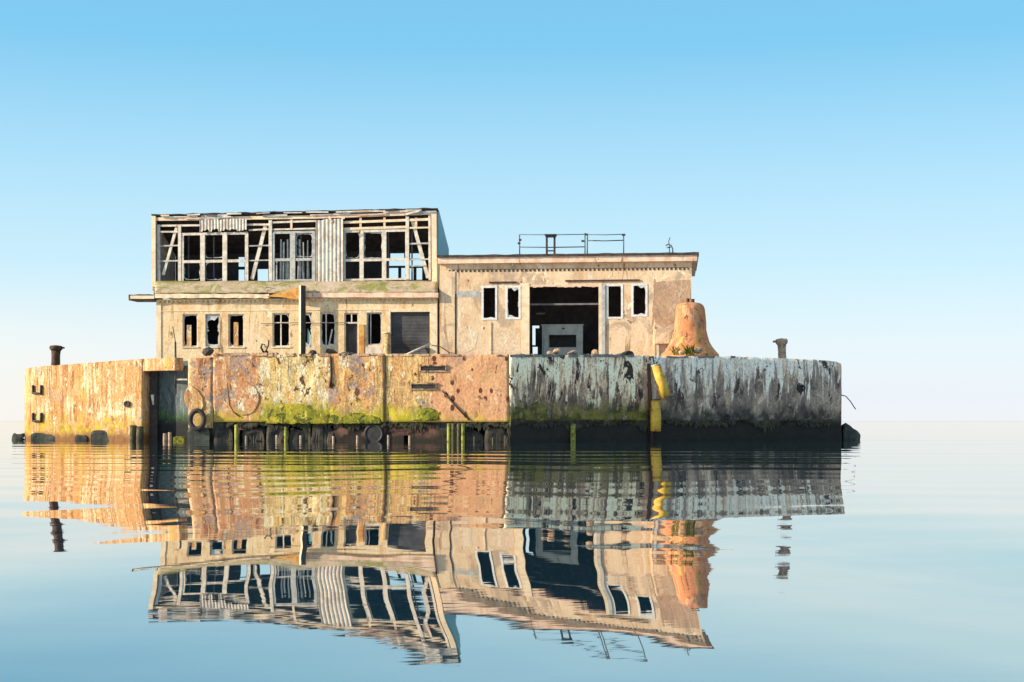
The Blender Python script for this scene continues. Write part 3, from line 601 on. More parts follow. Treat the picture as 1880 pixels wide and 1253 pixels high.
# corrugated panels
def corr(u0, u1, v0, v1, v0b, v1b, d, period, label):
    x0, x1 = F.at(u0, v0, d).x, F.at(u1, v0, d).x; n = int((x1-x0)/period)*8; vs = []; fs = []; rnd = random.Random(int(u0))
    rag = [rnd.uniform(-.10,.10) for _ in range(n//8+2)]
    for i in range(n+1):
        t = i/n; x = x0+(x1-x0)*t; y = d-.06*abs(math.cos(i*math.pi/8))**.7
        zt = F.Z(u0+(u1-u0)*t, v0+(v0b-v0)*t, d)+rag[i//8]*.5; zb = F.Z(u0+(u1-u0)*t, v1+(v1b-v1)*t, d)+rag[i//8]
        for j in range(5): vs.append((x+.02*noise.noise(Vector((j*1.0, x, u0))), y-.02*noise.noise(Vector((x*2, j*2.0, 7))), zb+(zt-zb)*j/4))
    for i in range(n):
        for j in range(4): fs.append((i*5+j, (i+1)*5+j, (i+1)*5+j+1, i*5+j+1))
    o = MB().add(vs, fs).build('corrugated_panel', M['corr'], ruin, False, label); o.modifiers.new('thickness', 'SOLIDIFY').thickness = .015
corr(580, 630, 405, 524, 402, 519, UD-.16, .27, 'full height bleached corrugated panel'); corr(367, 453, 404, 424, 402, 422, UD-.16, .24, 'short corrugated strip above the window heads')
# roof edge: dark felt, ragged boards
random.seed(21)
xl, xr = F.at(281, 400, UD).x, F.at(803, 400, UD).x
zl, zr = F.Z(283, tl(283), UD), F.Z(803, tl(803), UD)
BD = UD+5.2; zbk = Z_(560, 462, BD)
def roofz(x, d): return zl+(zr-zl)*(x-xl)/(xr-xl)+(zbk-zl-(zr-zl)*.5)*(d-UD)/(BD-UD)
mb = MB(); n = 60; vs = []; fs = []
for i in range(n+1):
    x = xl-.05+(xr-xl+.12)*i/n
    for j in range(7):
        d = UD-.22+(BD-UD+.4)*j/6; z = roofz(x, d)+(.07*noise.noise(Vector((x*1.3,j,2))) if j < 2 else .02*noise.noise(Vector((x,j,2))))
        vs.append((x, d+(.10*noise.noise(Vector((x*2.2, 5, 1))) if j == 0 else 0), z))
for i in range(n):
    for j in range(6): fs.append((i*7+j, (i+1)*7+j, (i+1)*7+j+1, i*7+j+1))
mb.add(vs, fs).build('roof', M['bitumen'], ruin, False, 'sagging dark felt roof falling to the rear').modifiers.new('thickness', 'SOLIDIFY').thickness = .07
for i in range(13):
    u = 286+random.uniform(0, 480); w_ = random.uniform(25, 80); ue = min(u+w_, 801)
    v_ = tl(u)+random.uniform(1.5, 8)
    ubs([(u, v_, ue, v_-12*(ue-u)/520+random.uniform(-1.6,1.6), random.uniform(1.8,3.6))], random.choice((M['frame'],M['pale'],M['rosy'],M['greyframe'])), 'ragged_board', .08, UD-.16-random.uniform(0,.06))
for i in range(11):
    u = 290+i*45+random.uniform(-12,12); w_ = random.uniform(14, 46); v_ = tl(u)+random.uniform(-1.2,.8)
    ubs([(u, v_, min(u+w_, 799), v_-12*w_/520+random.uniform(-1.5,1.0), random.uniform(1.6,3.0))], random.choice((M['pale'],M['greyframe'],M['rosy'],M['bitumen'])), 'ragged_board', .10, UD-.28-random.uniform(0,.05))
MB().bar(F.at(604,398,UD-.25), F.at(609,409,UD-.25), .16, .05).build('splintered_board', M['rosy'], ruin); MB().bar(F.at(620,398,UD-.25), F.at(633,401,UD-.24), .14, .05).build('splintered_board', M['rosy'], ruin)
MB().bar(F.at(745,394,UD-.24), F.at(770,387,UD-.3), .14, .06).build('splintered_board', M['pale'], ruin)
# side walls, floor, back wall with openings to the sky
zf = Z_(540, 521, UD)
for x, m_ in ((xl-.1, M['corr']), (xr-.02, M['tealside'])):
    mb = MB(); mb.hexa([(x,UD+.12,zf-.4),(x+.12,UD+.12,zf-.4),(x+.12,BD,zf-.4),(x,BD,zf-.4),(x,UD+.12,roofz(x,UD)-.03),(x+.12,UD+.12,roofz(x,UD)-.03),(x+.12,BD,roofz(x,BD)-.03),(x,BD,roofz(x,BD)-.03)])
    mb.build('side_wall', m_, ruin)
bh = []
for u0, u1, v0, v1 in ((437,453,495,517),(472,496,494,517),(437,450,472,490),(712,731,492,514),(736,744,492,514),(751,759,492,514),(764,775,492,514),(712,744,477,488.5),(751,776,477,488.5),(716,742,465,475),(752,778,465,475)):
    p, q_ = F.at(u0, v1, BD), F.at(u1, v0, BD); bh.append((p.x, q_.x, p.z, q_.z))
zflo = zf-.55
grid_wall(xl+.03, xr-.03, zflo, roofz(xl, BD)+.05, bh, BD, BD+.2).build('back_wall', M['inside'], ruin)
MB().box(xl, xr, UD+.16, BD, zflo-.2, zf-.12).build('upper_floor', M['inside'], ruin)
for i in range(9):                       # studs and joists inside
    u = 345+i*52+random.uniform(-8,8); p = F.at(u, 510, UD+2.6)
    MB().box(p.x-.05, p.x+.05, UD+2.5, UD+2.62, zf-.1, roofz(p.x, UD+2.6)-.1).build('inner_stud', M['insidelit'], ruin)
# ---- the hall
H = Frame(807)
hall = thing('single_storey_hall', 'flat roofed single storey hall with one wide dark doorway between paired windows', 'building', H.loc, -YAW)
S_, Z_ = H.S, H.Z
hl, hr = S_(807), S_(1270)
HW = [(884,913,525,588), (928,956,525,587), (1113,1144,522,586), (1159,1189,521,582)]
gate = (S_(972), S_(1099), -.0, Z_(1035, 526))
hs = [(S_(a), S_(b), Z_((a+b)/2, d), Z_((a+b)/2, c)) for a, b, c, d in HW]
zT = Z_(1040, 481); HD = 10.5
grid_wall(hl, hr, -.3, zT, hs+[gate], 0, .4).build('wall', M['hall'], hall)
for a, b in ((hl, hl+.4), (hr-.4, hr)): MB().box(a, b, .405, HD+.6, -.3, zT-.01).build('wall', M['hall'], hall)
bho = []
for u0, u1, v0, v1 in ((977,983,598,634),(977,990,598,603),(977.5,987,637,650)):
    p, q_ = H.at(u0, v1, HD), H.at(u1, v0, HD); bho.append((p.x, q_.x, p.z, q_.z))
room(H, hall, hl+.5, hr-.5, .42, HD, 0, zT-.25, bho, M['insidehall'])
# roof slab, fascia, felt edge
zc0, zc1 = Z_(1040,483), Z_(1040,472)
MB().box(S_(805), S_(1280), -.42, HD+1, zc0, zc1).build('roof_slab', M['rosy'], hall)
mb = MB(); n = 50; vs = []; fs = []
for i in range(n+1):
    x = S_(804)+(S_(1283)-S_(804))*i/n; e = .05*noise.noise(Vector((x*1.1,0,5)))
    vs += [(x,-.55+.03*noise.noise(Vector((x*3,1,1))),zc1+.004),(x,-.55,zc1+.17+e),(x,HD+1.1,zc1+.30),(x,HD+1.1,zc1+.004)]
for i in range(n):
    for k in range(4): fs.append((i*4+k,(i+1)*4+k,(i+1)*4+(k+1)%4,i*4+(k+1)%4))
fs += [(0,1,2,3), tuple(n*4+k for k in range(4))]
mb.add(vs, fs).build('roof_felt', M['bitumen'], hall)
# rivet row and pilasters
mb = grid_wall(S_(824), S_(1264), Z_(1040,498), Z_(1040,493.6), [(S_(826+i*7.85), S_(830.4+i*7.85), -9, Z_(1040,494.1)) for i in range(56)], -.03, -.003)
mb.build('rivet_row', M['rust'], hall)
MB().box(S_(808), S_(835), -.06, -.003, -.3, Z_(820,499)).build('pilaster', M['hall'], hall)
MB().box(S_(836), S_(838), -.03, -.003, -.3, Z_(836,540)).build('pilaster_joint', M['rust'], hall)
MB().box(S_(836.5), S_(882), -.012, -.003, Z_(850,546), Z_(850,535)).build('faded_band', M['greyframe'], hall, label='faded blue grey painted band')
MB().box(S_(898), S_(948), -.10, -.004, Z_(920,520.5), Z_(920,517.5), .008).build('drip_ledge', M['rust'], hall); MB().box(S_(1038), S_(1174), -.10, -.004, Z_(1100,517), Z_(1100,514), .008).build('drip_ledge', M['rust'], hall)
MB().box(S_(899.5), S_(902), -.06, -.003, -.3, Z_(900,592)).build('joint_strip', M['cream'], hall)
MB().box(S_(1199), S_(1202), -.06, -.003, -.3, Z_(1200,600)).build('joint_strip', M['cream'], hall)
for i, w_ in enumerate(HW):
    window(H, hall, *w_, M['whiteframe'], w=.15, y=-.03, amount=(.08,.26,.04,.16)[i], seed=31+i*3)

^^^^

Exactly and only the lines from the one containing "zT-.25, bho, M['insidehall'])" through the end of the material are to be reproduced, both ends included.

room(H, hall, hl+.5, hr-.5, .42, HD, 0, zT-.25, bho, M['insidehall'])
# roof slab, fascia, felt edge
zc0, zc1 = Z_(1040,483), Z_(1040,472)
MB().box(S_(805), S_(1280), -.42, HD+1, zc0, zc1).build('roof_slab', M['rosy'], hall)
mb = MB(); n = 50; vs = []; fs = []
for i in range(n+1):
    x = S_(804)+(S_(1283)-S_(804))*i/n; e = .05*noise.noise(Vector((x*1.1,0,5)))
    vs += [(x,-.55+.03*noise.noise(Vector((x*3,1,1))),zc1+.004),(x,-.55,zc1+.17+e),(x,HD+1.1,zc1+.30),(x,HD+1.1,zc1+.004)]
for i in range(n):
    for k in range(4): fs.append((i*4+k,(i+1)*4+k,(i+1)*4+(k+1)%4,i*4+(k+1)%4))
fs += [(0,1,2,3), tuple(n*4+k for k in range(4))]
mb.add(vs, fs).build('roof_felt', M['bitumen'], hall)
# rivet row and pilasters
mb = grid_wall(S_(824), S_(1264), Z_(1040,498), Z_(1040,493.6), [(S_(826+i*7.85), S_(830.4+i*7.85), -9, Z_(1040,494.1)) for i in range(56)], -.03, -.003)
mb.build('rivet_row', M['rust'], hall)
MB().box(S_(808), S_(835), -.06, -.003, -.3, Z_(820,499)).build('pilaster', M['hall'], hall)
MB().box(S_(836), S_(838), -.03, -.003, -.3, Z_(836,540)).build('pilaster_joint', M['rust'], hall)
MB().box(S_(836.5), S_(882), -.012, -.003, Z_(850,546), Z_(850,535)).build('faded_band', M['greyframe'], hall, label='faded blue grey painted band')
MB().box(S_(898), S_(948), -.10, -.004, Z_(920,520.5), Z_(920,517.5), .008).build('drip_ledge', M['rust'], hall); MB().box(S_(1038), S_(1174), -.10, -.004, Z_(1100,517), Z_(1100,514), .008).build('drip_ledge', M['rust'], hall)
MB().box(S_(899.5), S_(902), -.06, -.003, -.3, Z_(900,592)).build('joint_strip', M['cream'], hall)
MB().box(S_(1199), S_(1202), -.06, -.003, -.3, Z_(1200,600)).build('joint_strip', M['cream'], hall)
for i, w_ in enumerate(HW):
    window(H, hall, *w_, M['whiteframe'], w=.15, y=-.03, amount=(.08,.26,.04,.16)[i], seed=31+i*3)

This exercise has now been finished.